## START Material provided

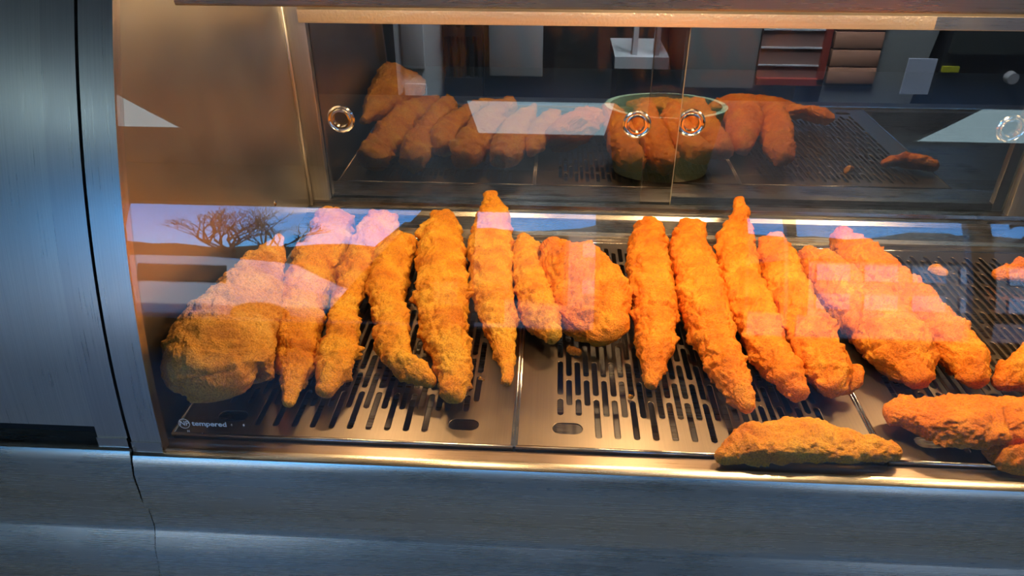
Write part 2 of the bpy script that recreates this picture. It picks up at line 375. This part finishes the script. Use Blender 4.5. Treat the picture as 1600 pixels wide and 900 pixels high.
# print on the glass
ink = mat('white_print', (.95, .96, .96), .6)
def text(s, x, z, size, parent, bold=0):
    c = bpy.data.curves.new('t', 'FONT'); c.body = s; c.size = size; c.align_x = 'CENTER'; c.align_y = 'CENTER'; c.extrude = .00005; c.offset = bold
    o = bpy.data.objects.new('t', c); C.objects.link(o); dg = bpy.context.evaluated_depsgraph_get(); dg.update()
    me = bpy.data.meshes.new_from_object(o.evaluated_get(dg)); bpy.data.objects.remove(o)
    n = bpy.data.objects.new('printed_mark', me); C.objects.link(n); me.materials.clear(); me.materials.append(ink)
    s_ = ga+2*gb*z
    n.rotation_euler = (PI/2-math.atan(s_), 0, 0); n.location = (x, GY(z)-.0004, z); n.parent = parent; return n
text('tempered', -.3130, .0333, .0085, glass, .0002).scale = (1.0, .85, 1)
text('NP', -.337, .0330, .0072, glass, .0001); text('6', -.2915, .0330, .0034, glass, .0001); text('8', -.280, .0335, .0034, glass, .0001)
text('H', -.3345, .0243, .0034, glass, .0001); text('.', -.3215, .0235, .004, glass, .0001)
wt2 = text('2', 2.96, .3, .42, bpy.data.objects['window_3'], .006)
wt2.rotation_euler = (PI/2, 0, 0); wt2.location = (2.98, YW-.045, 1.02); wt2.name = 'window_numeral'; wt2.data.materials.clear(); wt2.data.materials.append(DARK)
bm = bmesh.new(); s_ = ga+2*gb*.033
ring = [Vector((-.337+.0052*math.cos(t), GY(.033)-.0006+.0052*math.sin(t)*s_, .033+.0052*math.sin(t))) for t in [2*PI*k/40 for k in range(40)]]
ring.append(ring[0]); tube(bm, ring, .00028, 5)
o = bm_link('printed_mark', bm, ink, None); o.parent = glass

# ------------------------------------------------------------------ neighbouring cabinet at the left
nb = thing('steel_counter_cabinet', 'closed stainless steel cabinet joined to the left of the lit display', 'cabinet', (-.8, .8, FL))
keep(curved('edge_strip', -.425, -.3955, .0145, .46, .0015, .009, STZ), nb)
keep(curved('strip_foot', -.425, -.3955, .0035, .0145, .0035, .004, RIMM), nb)
keep(curved('curved_panel', -1.2, -.4258, .0225, .46, -.0035, .008, STA), nb)
keep(box('shadow_gap', -1.2, -.3955, .528, .536, -.02, .03, DARK), nb)
keep(extr('front_lip', [(.530, -.002), (.530, .0035), (.514, .0035), (.5075, .0045), (.5035, .0030), (.5012, -.001), (.4998, -.009), (.4965, -.022), (.4962, -.0585), (.504, -.0585), (.504, -.02)], -1.2, -.3935, STX), nb)
keep(extr('lower_fascia', [(.5000, -.055), (.5000, -.095), (.498, -.102), (.490, -.118), (.482, -.16), (.482, -.60), (.52, -.60), (.52, -.055)], -1.2, -.3930, STX), nb)
keep(prism('side_wall', [(GY(z)+.014, z) for z in zs]+[(1.10, .46), (1.10, -.60), (.545, -.60), (.545, -.03)], 0, -.3942, -.3935, STZ), nb)
keep(box('body', -1.2, -.396, .66, 1.10, FL, .44, DARK), nb)

# ------------------------------------------------------------------ slotted plates
def plate(x0, x1, label, full=True):
    t = thing('perforated_plate', label, 'plate', ((x0+x1)/2, .75, -.036), 'slotted steel plates on the cabinet floor')
    c = bpy.data.curves.new('p', 'CURVE'); c.dimensions = '2D'; c.fill_mode = 'BOTH'; c.extrude = .0004; c.bevel_depth = .0004; c.bevel_resolution = 1
    def loop(pts):
        s = c.splines.new('POLY'); s.points.add(len(pts)-1)
        for p, q in zip(s.points, pts): p.co = (q[0], q[1], 0, 1)
        s.use_cyclic_u = True
    def slot(cx, y0, y1, w_):
        r = w_/2; P = []
        for k in range(5): a = PI*k/4; P.append((cx+r*math.cos(a), y1-r+r*math.sin(a)))
        for k in range(5): a = PI+PI*k/4; P.append((cx+r*math.cos(a), y0+r+r*math.sin(a)))
        loop(P)
    y0, y1 = .5355, .966
    loop([(x0+.002, y0), (x1-.002, y0), (x1-.002, y1), (x0+.002, y1)])
    wd = x1-x0
    # oval drain / grip holes
    ovx = [x0+.052, x1-.052]
    for ox in ovx:
        P = []
        for k in range(9): a = -PI/2+PI*k/8; P.append((ox+.007+.0085*math.cos(a), .5625+.0085*math.sin(a)))
        for k in range(9): a = PI/2+PI*k/8; P.append((ox-.007+.0085*math.cos(a), .5625+.0085*math.sin(a)))
        loop(P)
    n = int((wd-.076)/.0094); xs = [(x0+x1)/2+(i-(n-1)/2)*.0094 for i in range(n)]
    pit = .0655
    for i, cx in enumerate(xs):
        near = min(abs(cx-ox) for ox in ovx) < .026
        yy = .549+(.0325 if i % 2 else 0)
        if near:
            k0 = .582+(.016 if i % 2 else 0)
            nx = yy+pit if yy+pit > k0+.03 else yy+2*pit
            slot(cx, k0, nx-.0055, .0066); yy = nx
        elif i % 2: pass
        while yy+.05 < .955:
            slot(cx, yy, yy+.06, .0066); yy += pit
        if .955-yy > .022: slot(cx, yy, .950, .0066)
    o = bpy.data.objects.new('p', c); C.objects.link(o); dg = bpy.context.evaluated_depsgraph_get(); dg.update()
    me = bpy.data.meshes.new_from_object(o.evaluated_get(dg)); bpy.data.objects.remove(o)
    s = bpy.data.objects.new('slotted_sheet', me); C.objects.link(s); me.materials.clear(); me.materials.append(STP); s.location = (0, 0, -.0008); keep(s, t)
    # rolled rim
    bm = bmesh.new()
    for a, b in (((x0+.0018, .5345), (x1-.0018, .5345)), ((x0+.0018, .9665), (x1-.0018, .9665)), ((x0+.0018, .5345), (x0+.0018, .9665)), ((x1-.0018, .5345), (x1-.0018, .9665))):
        tube(bm, [(a[0], a[1], -.0014), (b[0], b[1], -.0014)], .0022, 10)
    keep(bm_link('rim', bm, RIMM, None, True), t)
    bm = bmesh.new()
    for q in ((x0+.0015, x0+.0025, .5345, .9665), (x1-.0025, x1-.0015, .5345, .9665), (x0+.0015, x1-.0015, .534, .535), (x0+.0015, x1-.0015, .966, .967)): addbox(bm, *q, -.036, -.002)
    keep(bm_link('skirt', bm, STP), t)
plate(-.368, -.028, 'slotted steel plate under the leftmost fillets, beside the steel end wall')
plate(-.028, .325, 'slotted steel plate in the middle, brightly lit in front of the fillets')
plate(.325, .678, 'slotted steel plate at the right under the flat-lying pieces')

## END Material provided

◆ Set task ◆
Copy out the listing exactly as it stands, but not the pictures.

◆ Solution for this task ◆
Write part 2 of the bpy script that recreates this picture. It picks up at line 375. This part finishes the script. Use Blender 4.5. Treat the picture as 1600 pixels wide and 900 pixels high.
# print on the glass
ink = mat('white_print', (.95, .96, .96), .6)
def text(s, x, z, size, parent, bold=0):
    c = bpy.data.curves.new('t', 'FONT'); c.body = s; c.size = size; c.align_x = 'CENTER'; c.align_y = 'CENTER'; c.extrude = .00005; c.offset = bold
    o = bpy.data.objects.new('t', c); C.objects.link(o); dg = bpy.context.evaluated_depsgraph_get(); dg.update()
    me = bpy.data.meshes.new_from_object(o.evaluated_get(dg)); bpy.data.objects.remove(o)
    n = bpy.data.objects.new('printed_mark', me); C.objects.link(n); me.materials.clear(); me.materials.append(ink)
    s_ = ga+2*gb*z
    n.rotation_euler = (PI/2-math.atan(s_), 0, 0); n.location = (x, GY(z)-.0004, z); n.parent = parent; return n
text('tempered', -.3130, .0333, .0085, glass, .0002).scale = (1.0, .85, 1)
text('NP', -.337, .0330, .0072, glass, .0001); text('6', -.2915, .0330, .0034, glass, .0001); text('8', -.280, .0335, .0034, glass, .0001)
text('H', -.3345, .0243, .0034, glass, .0001); text('.', -.3215, .0235, .004, glass, .0001)
wt2 = text('2', 2.96, .3, .42, bpy.data.objects['window_3'], .006)
wt2.rotation_euler = (PI/2, 0, 0); wt2.location = (2.98, YW-.045, 1.02); wt2.name = 'window_numeral'; wt2.data.materials.clear(); wt2.data.materials.append(DARK)
bm = bmesh.new(); s_ = ga+2*gb*.033
ring = [Vector((-.337+.0052*math.cos(t), GY(.033)-.0006+.0052*math.sin(t)*s_, .033+.0052*math.sin(t))) for t in [2*PI*k/40 for k in range(40)]]
ring.append(ring[0]); tube(bm, ring, .00028, 5)
o = bm_link('printed_mark', bm, ink, None); o.parent = glass

# ------------------------------------------------------------------ neighbouring cabinet at the left
nb = thing('steel_counter_cabinet', 'closed stainless steel cabinet joined to the left of the lit display', 'cabinet', (-.8, .8, FL))
keep(curved('edge_strip', -.425, -.3955, .0145, .46, .0015, .009, STZ), nb)
keep(curved('strip_foot', -.425, -.3955, .0035, .0145, .0035, .004, RIMM), nb)
keep(curved('curved_panel', -1.2, -.4258, .0225, .46, -.0035, .008, STA), nb)
keep(box('shadow_gap', -1.2, -.3955, .528, .536, -.02, .03, DARK), nb)
keep(extr('front_lip', [(.530, -.002), (.530, .0035), (.514, .0035), (.5075, .0045), (.5035, .0030), (.5012, -.001), (.4998, -.009), (.4965, -.022), (.4962, -.0585), (.504, -.0585), (.504, -.02)], -1.2, -.3935, STX), nb)
keep(extr('lower_fascia', [(.5000, -.055), (.5000, -.095), (.498, -.102), (.490, -.118), (.482, -.16), (.482, -.60), (.52, -.60), (.52, -.055)], -1.2, -.3930, STX), nb)
keep(prism('side_wall', [(GY(z)+.014, z) for z in zs]+[(1.10, .46), (1.10, -.60), (.545, -.60), (.545, -.03)], 0, -.3942, -.3935, STZ), nb)
keep(box('body', -1.2, -.396, .66, 1.10, FL, .44, DARK), nb)

# ------------------------------------------------------------------ slotted plates
def plate(x0, x1, label, full=True):
    t = thing('perforated_plate', label, 'plate', ((x0+x1)/2, .75, -.036), 'slotted steel plates on the cabinet floor')
    c = bpy.data.curves.new('p', 'CURVE'); c.dimensions = '2D'; c.fill_mode = 'BOTH'; c.extrude = .0004; c.bevel_depth = .0004; c.bevel_resolution = 1
    def loop(pts):
        s = c.splines.new('POLY'); s.points.add(len(pts)-1)
        for p, q in zip(s.points, pts): p.co = (q[0], q[1], 0, 1)
        s.use_cyclic_u = True
    def slot(cx, y0, y1, w_):
        r = w_/2; P = []
        for k in range(5): a = PI*k/4; P.append((cx+r*math.cos(a), y1-r+r*math.sin(a)))
        for k in range(5): a = PI+PI*k/4; P.append((cx+r*math.cos(a), y0+r+r*math.sin(a)))
        loop(P)
    y0, y1 = .5355, .966
    loop([(x0+.002, y0), (x1-.002, y0), (x1-.002, y1), (x0+.002, y1)])
    wd = x1-x0
    # oval drain / grip holes
    ovx = [x0+.052, x1-.052]
    for ox in ovx:
        P = []
        for k in range(9): a = -PI/2+PI*k/8; P.append((ox+.007+.0085*math.cos(a), .5625+.0085*math.sin(a)))
        for k in range(9): a = PI/2+PI*k/8; P.append((ox-.007+.0085*math.cos(a), .5625+.0085*math.sin(a)))
        loop(P)
    n = int((wd-.076)/.0094); xs = [(x0+x1)/2+(i-(n-1)/2)*.0094 for i in range(n)]
    pit = .0655
    for i, cx in enumerate(xs):
        near = min(abs(cx-ox) for ox in ovx) < .026
        yy = .549+(.0325 if i % 2 else 0)
        if near:
            k0 = .582+(.016 if i % 2 else 0)
            nx = yy+pit if yy+pit > k0+.03 else yy+2*pit
            slot(cx, k0, nx-.0055, .0066); yy = nx
        elif i % 2: pass
        while yy+.05 < .955:
            slot(cx, yy, yy+.06, .0066); yy += pit
        if .955-yy > .022: slot(cx, yy, .950, .0066)
    o = bpy.data.objects.new('p', c); C.objects.link(o); dg = bpy.context.evaluated_depsgraph_get(); dg.update()
    me = bpy.data.meshes.new_from_object(o.evaluated_get(dg)); bpy.data.objects.remove(o)
    s = bpy.data.objects.new('slotted_sheet', me); C.objects.link(s); me.materials.clear(); me.materials.append(STP); s.location = (0, 0, -.0008); keep(s, t)
    # rolled rim
    bm = bmesh.new()
    for a, b in (((x0+.0018, .5345), (x1-.0018, .5345)), ((x0+.0018, .9665), (x1-.0018, .9665)), ((x0+.0018, .5345), (x0+.0018, .9665)), ((x1-.0018, .5345), (x1-.0018, .9665))):
        tube(bm, [(a[0], a[1], -.0014), (b[0], b[1], -.0014)], .0022, 10)
    keep(bm_link('rim', bm, RIMM, None, True), t)
    bm = bmesh.new()
    for q in ((x0+.0015, x0+.0025, .5345, .9665), (x1-.0025, x1-.0015, .5345, .9665), (x0+.0015, x1-.0015, .534, .535), (x0+.0015, x1-.0015, .966, .967)): addbox(bm, *q, -.036, -.002)
    keep(bm_link('skirt', bm, STP), t)
plate(-.368, -.028, 'slotted steel plate under the leftmost fillets, beside the steel end wall')
plate(-.028, .325, 'slotted steel plate in the middle, brightly lit in front of the fillets')
plate(.325, .678, 'slotted steel plate at the right under the flat-lying pieces')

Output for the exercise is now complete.